Friday, November 11, 2005


I'm reading Proust's Remembrance of Things Past for fun reading, and this is the kind of things I'm having to work through:

And so I must set forth without viaticum; must climb each step of the staircase "against my heart,"[1] as the saying is, climbing in opposition to my heart's desire, which was to return to my mother, since she had not, by kissing me, given my heart leave to accompany me forth. That hateful staircase, up which I always went so sadly, gave out a smell of varnish which had, as it were, absorbed and crystallised the special quality of sorrow that I felt each evening, and made it perhaps even crueller to my sensibility because, when it assumed this olfactory guise, my intellect was powerless to resist it. When we have gone to sleep with a raging toothache and are conscious of it only as of a little girl whom we attempt, time after time, to pull out of the water, or a line of Molière which we repeat incessantly to ourselves, it is a great relief to wake up, so that our intelligence can disentangle the idea of toothache from any artificial semblance of heroism or rhythmic cadence. It was the converse of this relief which I felt when my anguish at having to go up to my room invaded my consciousness in a manner infinitely rapid, instantaneous almost, a manner at once insidious and brutal, through the inhalation—far more poisonous than moral penetration—of the smell of varnish peculiar to that staircase.

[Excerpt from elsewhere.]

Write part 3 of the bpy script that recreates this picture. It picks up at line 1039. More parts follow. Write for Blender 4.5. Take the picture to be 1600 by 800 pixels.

[1] à contre-coeur: reluctantly.

It's so... high school literature. Proust takes a whole, convoluted paragraph to describe this kid walking up the staircase to his room for bed, when he would rather stay in the dining room with his parents entertaining that night's guest. I would never ascribe such deep and refined thoughts to a child, but the anguish described in the above paragraph is such an accurate reflection of the depth of feelings kids have when separated from their parents, isn't it? And don't you love the mess of analogies—drowning girl, line from Molière, toothache—and the idea that his anguish is crystallized into the varnish on the bannister? Great stuff, it's like the classical music of writing: intricate, challenging, strengthening.


At Nov 23, 2005, 6:46:00 AM, Blogger flexnib said:

Which translation are you reading?

At Nov 23, 2005, 9:46:00 AM, Blogger Micah Sittig said:

From the translator's note, I remember it's a recent revision of an old translation; lemme see... it's "the definitive Pléiade edition, translated by C.K. Scott Moncrieff and Terence Killmartin", originally translated by Moncrieff in 1922 and updated following a 1954 revision of Proust's works, by Killmartin in 1981.